_GIVEN DATA_.
__________

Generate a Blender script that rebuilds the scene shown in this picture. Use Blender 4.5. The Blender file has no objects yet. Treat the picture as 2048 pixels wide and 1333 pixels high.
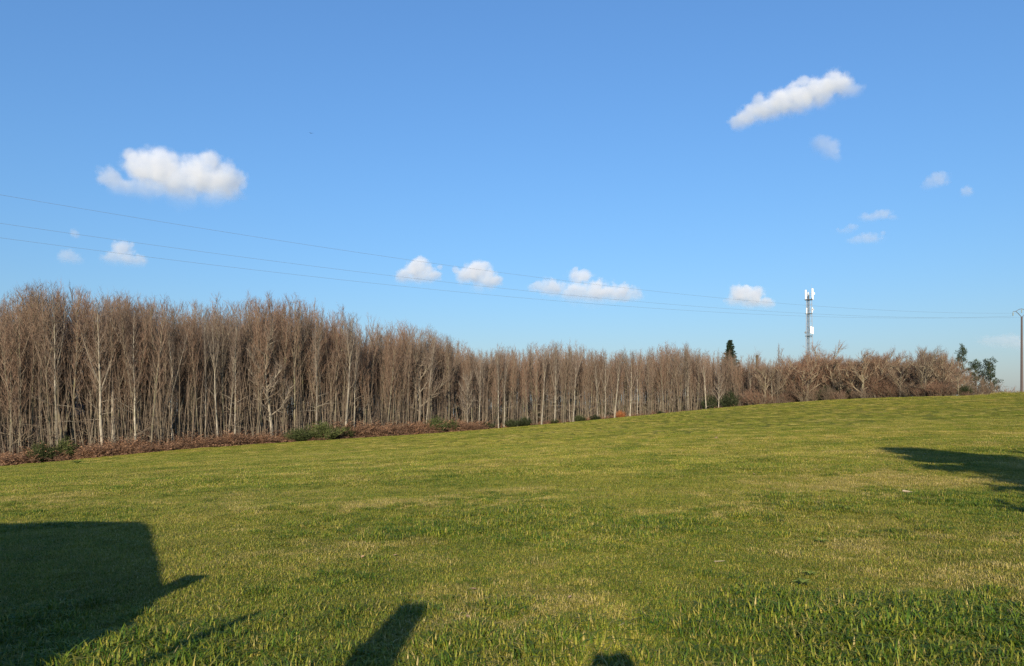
import bpy, math, random
import numpy as np
from mathutils import Vector, Matrix

R = math.radians
sc = bpy.context.scene
COL = sc.collection

# ------------------------------------------------------------------ camera
EYE, FPX, UC, VH = 1.65, 1462.0, 1024.0, 800.0      # eye height, focal length, centre column, horizon row (2048 px wide photo)
cam_d = bpy.data.cameras.new('camera')
cam = bpy.data.objects.new('camera', cam_d); COL.objects.link(cam)
cam.location = (0, 0, EYE); cam.rotation_euler = (R(90), 0, 0)
cam_d.sensor_width = 36; cam_d.lens = 36 * FPX / 2048
cam_d.shift_y = (VH - 666.5) / 2048
cam_d.clip_start = 0.05; cam_d.clip_end = 60000
sc.camera = cam

# ------------------------------------------------------------------ sky and sun
SUN_EL, SUN_AZ = 19.2, 7.4                            # sun low behind the camera, a little to its left
w = bpy.data.worlds.new('World'); sc.world = w; w.use_nodes = True
nt = w.node_tree; nt.nodes.clear()
sky = nt.nodes.new('ShaderNodeTexSky'); sky.sky_type = 'NISHITA'; sky.sun_disc = False
sky.sun_elevation = R(SUN_EL); sky.sun_rotation = R(180 + SUN_AZ)
sky.altitude = 0; sky.air_density = 1.6; sky.dust_density = 0.5; sky.ozone_density = 10.0
bg = nt.nodes.new('ShaderNodeBackground'); bg.inputs['Strength'].default_value = 0.128
wo = nt.nodes.new('ShaderNodeOutputWorld')
gm = nt.nodes.new('ShaderNodeGamma'); gm.inputs['Gamma'].default_value = 0.8
nt.links.new(sky.outputs[0], gm.inputs['Color']); wb = nt.nodes.new('ShaderNodeMix'); wb.data_type = 'RGBA'; wb.blend_type = 'MULTIPLY'; wb.inputs[0].default_value = 1; wb.inputs[7].default_value = (.97, 1.0, 1.13, 1)   # cooler white balance
nt.links.new(gm.outputs[0], wb.inputs[6]); nt.links.new(wb.outputs[2], bg.inputs['Color']); nt.links.new(bg.outputs[0], wo.inputs['Surface'])
sl = bpy.data.lights.new('sun', 'SUN'); sl.energy = 5.0; sl.angle = R(0.5); sl.color = (1.0, 0.885, 0.70)
so = bpy.data.objects.new('sun', sl); COL.objects.link(so)
SUNDIR = Vector((math.sin(R(SUN_AZ)) * math.cos(R(SUN_EL)), math.cos(R(SUN_AZ)) * math.cos(R(SUN_EL)), -math.sin(R(SUN_EL))))
so.rotation_euler = SUNDIR.to_track_quat('-Z', 'Y').to_euler(); so.location = (-20, -60, 60)
vs = sc.view_settings
vs.view_transform = 'Standard'; vs.look = 'None'; vs.gamma = 1; vs.use_curve_mapping = False; vs.exposure = 0.7
sc.cycles.max_bounces = 8; sc.cycles.diffuse_bounces = 2; sc.cycles.transmission_bounces = 3
sc.cycles.transparent_max_bounces = 6; sc.cycles.volume_bounces = 6; sc.cycles.volume_step_rate = 0.3; sc.cycles.volume_max_steps = 256
sc.cycles.use_denoising = True; sc.cycles.denoiser = 'OPENIMAGEDENOISE'; sc.cycles.denoising_prefilter = 'NONE'; sc.cycles.denoising_input_passes = 'RGB_ALBEDO_NORMAL'

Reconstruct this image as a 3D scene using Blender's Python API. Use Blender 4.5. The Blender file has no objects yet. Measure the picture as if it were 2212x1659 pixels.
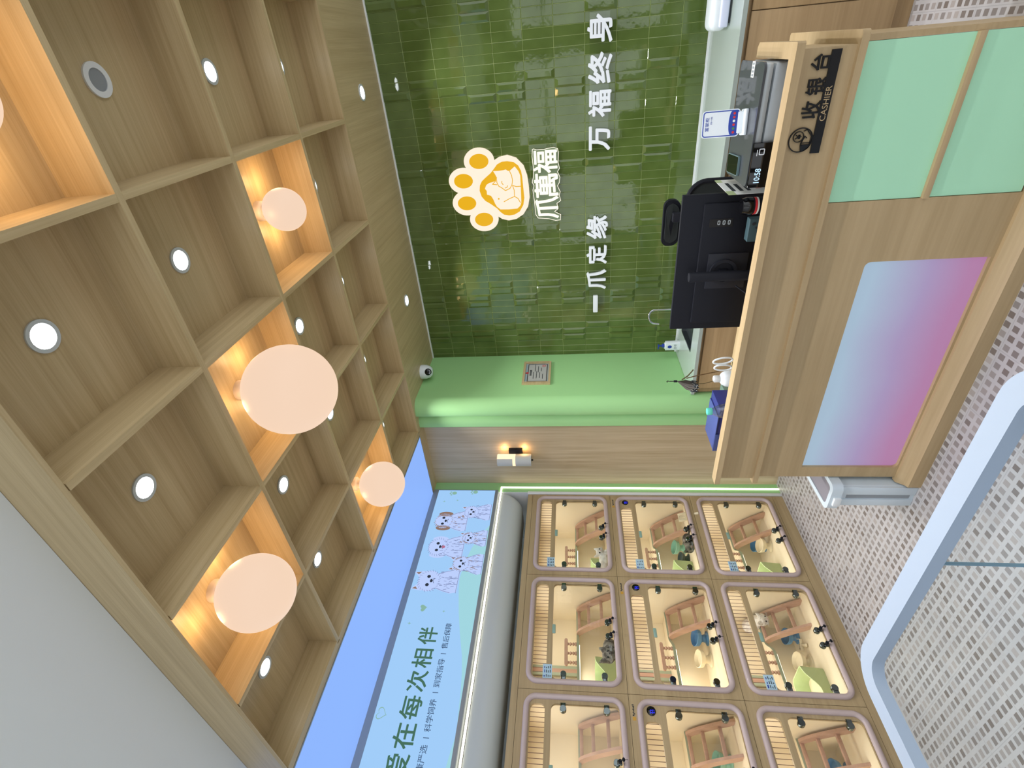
import bpy, bmesh, math, random
from mathutils import Vector, Matrix
random.seed(7)
SC = bpy.context.scene
COL = SC.collection
PI = math.pi
R = math.radians

# ---------------------------------------------------------------- camera, world, exposure
F_PX, YAW, PITCH, ROLL, CAM_H = 1089.97, -0.585257, 0.1225894, -0.0187620, 1.591
def camera():
    cy, sy, cp, sp = math.cos(YAW), math.sin(YAW), math.cos(PITCH), math.sin(PITCH)
    f = Vector((sy*cp, cy*cp, sp)); r0 = Vector((cy, -sy, 0)); u0 = r0.cross(f)
    r = r0*math.cos(ROLL) + u0*math.sin(ROLL); u = -r0*math.sin(ROLL) + u0*math.cos(ROLL)
    cd = bpy.data.cameras.new('camera'); co = bpy.data.objects.new('camera', cd); COL.objects.link(co)
    cd.sensor_fit = 'HORIZONTAL'; cd.sensor_width = 36.0; cd.lens = 36.0*F_PX/2212.0
    cd.clip_start = 0.02; cd.clip_end = 60
    X, Y, Zb = -u, r, -f                     # the phone was held sideways
    co.matrix_world = Matrix(((X.x, Y.x, Zb.x, 0), (X.y, Y.y, Zb.y, 0), (X.z, Y.z, Zb.z, CAM_H), (0, 0, 0, 1)))
    SC.camera = co
camera()
W = bpy.data.worlds.new('world'); SC.world = W; W.use_nodes = True
_bg = W.node_tree.nodes['Background']; _bg.inputs[0].default_value = (0.93, 0.965, 1.0, 1); _bg.inputs[1].default_value = 1.85
SC.view_settings.view_transform = 'Standard'; SC.view_settings.look = 'None'
SC.view_settings.gamma = 1.0; SC.view_settings.use_curve_mapping = False
SC.view_settings.exposure = 0.0
DOWNLIGHT_W = 3.4
GLOBE_E = 1.0
CAGE_W = 1.5
GLOBE_FILL_W = .75
SC.cycles.max_bounces = 10; SC.cycles.transparent_max_bounces = 16
SC.cycles.sample_clamp_indirect = 4.0
SC.cycles.caustics_reflective = False; SC.cycles.caustics_refractive = False

# ---------------------------------------------------------------- materials
def lin(c): return c/12.92 if c <= .04045 else ((c+.055)/1.055)**2.4
def S(r, g, b): return (lin(r/255), lin(g/255), lin(b/255), 1)
def newmat(name):
    m = bpy.data.materials.new(name); m.use_nodes = True
    nt = m.node_tree; return m, nt, nt.nodes['Principled BSDF']
def mat(name, col, rough=.5, metal=0, emit=None, es=0, trans=0, ior=1.45, spec=.5, coat=0, bump=0, bscale=200):
    m, nt, b = newmat(name)
    b.inputs['Base Color'].default_value = col; b.inputs['Roughness'].default_value = rough
    b.inputs['Metallic'].default_value = metal; b.inputs['IOR'].default_value = ior
    b.inputs['Specular IOR Level'].default_value = spec; b.inputs['Coat Weight'].default_value = coat
    b.inputs['Transmission Weight'].default_value = trans
    if emit: b.inputs['Emission Color'].default_value = emit; b.inputs['Emission Strength'].default_value = es
    nz = nt.nodes.new('ShaderNodeTexNoise'); nz.inputs['Scale'].default_value = bscale
    g = nt.nodes.new('ShaderNodeNewGeometry'); nt.links.new(g.outputs['Position'], nz.inputs['Vector'])
    mr = nt.nodes.new('ShaderNodeMapRange'); mr.inputs[3].default_value = rough*.92; mr.inputs[4].default_value = min(1, rough*1.08+.01)
    nt.links.new(nz.outputs['Fac'], mr.inputs[0]); nt.links.new(mr.outputs[0], b.inputs['Roughness'])
    if bump:
        bp = nt.nodes.new('ShaderNodeBump'); bp.inputs['Strength'].default_value = bump; bp.inputs['Distance'].default_value = .004
        nt.links.new(nz.outputs['Fac'], bp.inputs['Height']); nt.links.new(bp.outputs[0], b.inputs['Normal'])
    return m
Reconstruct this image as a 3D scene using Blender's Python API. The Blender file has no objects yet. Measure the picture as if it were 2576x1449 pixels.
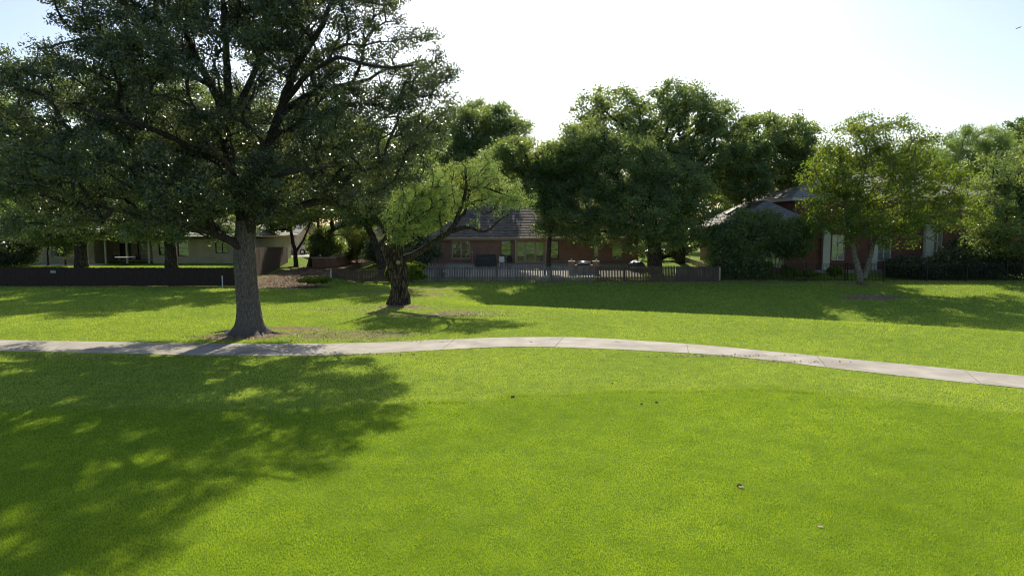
import bpy, math, random
import numpy as np
from mathutils import Vector
R = math.radians
C = bpy.context.scene.collection
sc = bpy.context.scene
rng = np.random.default_rng(7)
random.seed(7)

# ---------------------------------------------------------------- camera, sky, sun, exposure
CAMH = 5.0
FP, CX, CY = 1717.0, 1288.0, 724.5          # focal length and centre of the photograph seen 2576 wide
PITCH = math.atan((CY - 565.0) / FP)
cam = bpy.data.cameras.new("camera"); camo = bpy.data.objects.new("camera", cam); C.objects.link(camo)
camo.location = (0, 0, CAMH); camo.rotation_euler = (math.pi / 2 - PITCH, 0, 0)
cam.sensor_width = 36; cam.lens = 36 * FP / 2576.0
cam.clip_start = 0.1; cam.clip_end = 6000
sc.camera = camo
SUN_EL, SUN_AZ = R(38), R(1.5)
world = bpy.data.worlds.new("World"); sc.world = world; world.use_nodes = True
wn = world.node_tree; sky = wn.nodes.new("ShaderNodeTexSky"); sky.sky_type = 'NISHITA'
sky.sun_disc = False; sky.sun_elevation = SUN_EL; sky.sun_rotation = SUN_AZ
sky.air_density = 1.0; sky.dust_density = 1.3; sky.ozone_density = 1.3
bg = wn.nodes["Background"]; bg.inputs[1].default_value = 0.125
wn.links.new(sky.outputs[0], bg.inputs[0])
sl = bpy.data.lights.new("sun", 'SUN'); sl.energy = 5.0; sl.angle = R(0.5); sl.color = (1.0, 0.935, 0.73)
so = bpy.data.objects.new("sun", sl); C.objects.link(so)
SV = Vector((math.sin(SUN_AZ) * math.cos(SUN_EL), math.cos(SUN_AZ) * math.cos(SUN_EL), math.sin(SUN_EL)))
so.rotation_euler = SV.to_track_quat('Z', 'Y').to_euler(); so.location = (0, 40, 60)
sc.view_settings.view_transform = 'Standard'; sc.view_settings.look = 'None'
sc.view_settings.gamma = 1; sc.view_settings.exposure = 0.25
sc.cycles.use_denoising = True
sc.cycles.filter_width = 1.05
sc.cycles.max_bounces = 8; sc.cycles.diffuse_bounces = 5; sc.cycles.glossy_bounces = 2
sc.cycles.transmission_bounces = 4; sc.cycles.transparent_max_bounces = 4
sc.cycles.caustics_reflective = False; sc.cycles.caustics_refractive = False

# ---------------------------------------------------------------- geometry helpers
def sstep(a, b, x):
    t = np.clip((np.asarray(x, float) - a) / (b - a), 0, 1); return t * t * (3 - 2 * t)

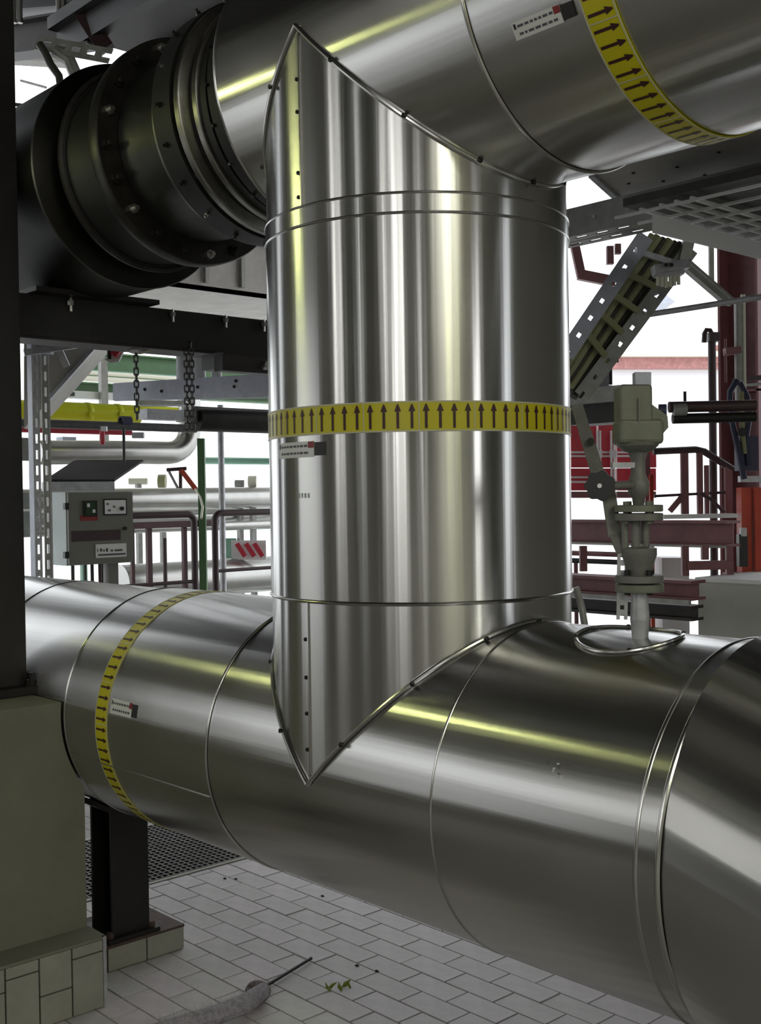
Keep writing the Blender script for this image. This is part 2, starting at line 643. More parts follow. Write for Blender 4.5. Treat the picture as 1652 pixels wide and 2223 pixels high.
# ================================================================== LOWER PIPE
lp = thing('insulated_pipe', (0, 0, ZL), 'large aluminium-clad horizontal pipe running low across the picture, lagged, arrow tape at its far end', 'pipe')
X = V((1, 0, 0))
Z = V((0, 0, 1))


def section(name, x0, x1, zc, r, parent, material='aluminium', n=128):
    return MB().lathe((0, 0, zc), X, [(x0, r - 0.004), (x0, r), (x1, r), (x1, r - 0.004)], n).build(name, material, parent)


def bead(name, o, axis, d, r, parent, h=0.007, w=0.012, n=128, material='aluminium_edge'):
    prof = [(d - w / 2 + w * i / 6, r + h * math.sin(PI * i / 6)) for i in range(7)]
    return MB().lathe(o, axis, prof, n).build(name, material, parent)


section('jacket_section', -2.9, -1.285, ZL, R - 0.006, lp)
section('jacket_section', -1.285, -0.455, ZL, R, lp)
section('jacket_section', -0.455, 0.43, ZL, R - 0.003, lp)
section('jacket_section', 0.43, 0.975, ZL, R, lp)
section('jacket_section', 0.975, 1.022, ZL, R + 0.004, lp)
for d in (-1.285, -0.455, 0.43):
    bead('seam_bead', (0, 0, ZL), X, d, R - 0.001, lp, 0.0038, 0.008)
for d in (0.975, 1.022):
    bead('seam_bead', (0, 0, ZL), X, d, R + 0.002, lp, 0.005, 0.013)
bead('seam_bead', (0, 0, ZL), X, -1.95, R - .007, lp, 0.004, 0.01)
# mitred elbow on the right, turning down
def mitre_chain(name, pts, r, parent, material, n=128):
    """one jacket section between successive points, joined on mitre planes"""
    P = [V(q) for q in pts]
    dirs = [(P[i + 1] - P[i]).normalized() for i in range(len(P) - 1)]
    rings = []
    side = V((0, 1, 0))
    for i, q in enumerate(P):
        if i == 0:
            nn = V((1, 0, 0))
        elif i == len(P) - 1:
            nn = dirs[-1]
        else:
            nn = (dirs[i - 1] + dirs[i]).normalized()
        dd = dirs[min(i, len(dirs) - 1)]
        ring = []
        e2 = dd.cross(side)
        for k in range(n):
            t = 2 * PI * k / n
            off = r * (math.cos(t) * side + math.sin(t) * e2)
            off = off - dd * (off.dot(nn) / dd.dot(nn))
            ring.append(q + off)
        rings.append(ring)
    out = []
    for i in range(len(P) - 1):
        mb = MB()
        vs = rings[i] + rings[i + 1]
        L = (P[i + 1] - P[i]).length
        fs = [(k, (k + 1) % n, n + (k + 1) % n, n + k) for k in range(n)]
        uvs = [((0, k / n), (0, (k + 1) / n), (L, (k + 1) / n), (L, k / n)) for k in range(n)]
        mb._add(vs, fs, uvs)
        out.append(mb.build(name, material, parent))
        if i:
            MB().tube(rings[i], 0.004, 8, closed=True).build('seam_bead', 'aluminium_edge', parent)
    return out


pts = [V((1.022, 0, ZL))]
ang = 0.30
for k in range(3):
    pts.append(pts[-1] + 0.40 * V((math.cos(ang), 0, -math.sin(ang))))
    ang += 0.42
mitre_chain('elbow_gore', pts, R - 0.002, lp, 'aluminium')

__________

_DO THIS_. Both the line with "Keep writing the" and the line with "return MB().lathe((0, 0, zc), X, [(x0, r" belong in the extract, along with every line between them; set down those lines exactly and only.

_TASK RESULT_.
Keep writing the Blender script for this image. This is part 2, starting at line 643. More parts follow. Write for Blender 4.5. Treat the picture as 1652 pixels wide and 2223 pixels high.
# ================================================================== LOWER PIPE
lp = thing('insulated_pipe', (0, 0, ZL), 'large aluminium-clad horizontal pipe running low across the picture, lagged, arrow tape at its far end', 'pipe')
X = V((1, 0, 0))
Z = V((0, 0, 1))


def section(name, x0, x1, zc, r, parent, material='aluminium', n=128):
    return MB().lathe((0, 0, zc), X, [(x0, r - 0.004), (x0, r), (x1, r), (x1, r - 0.004)], n).build(name, material, parent)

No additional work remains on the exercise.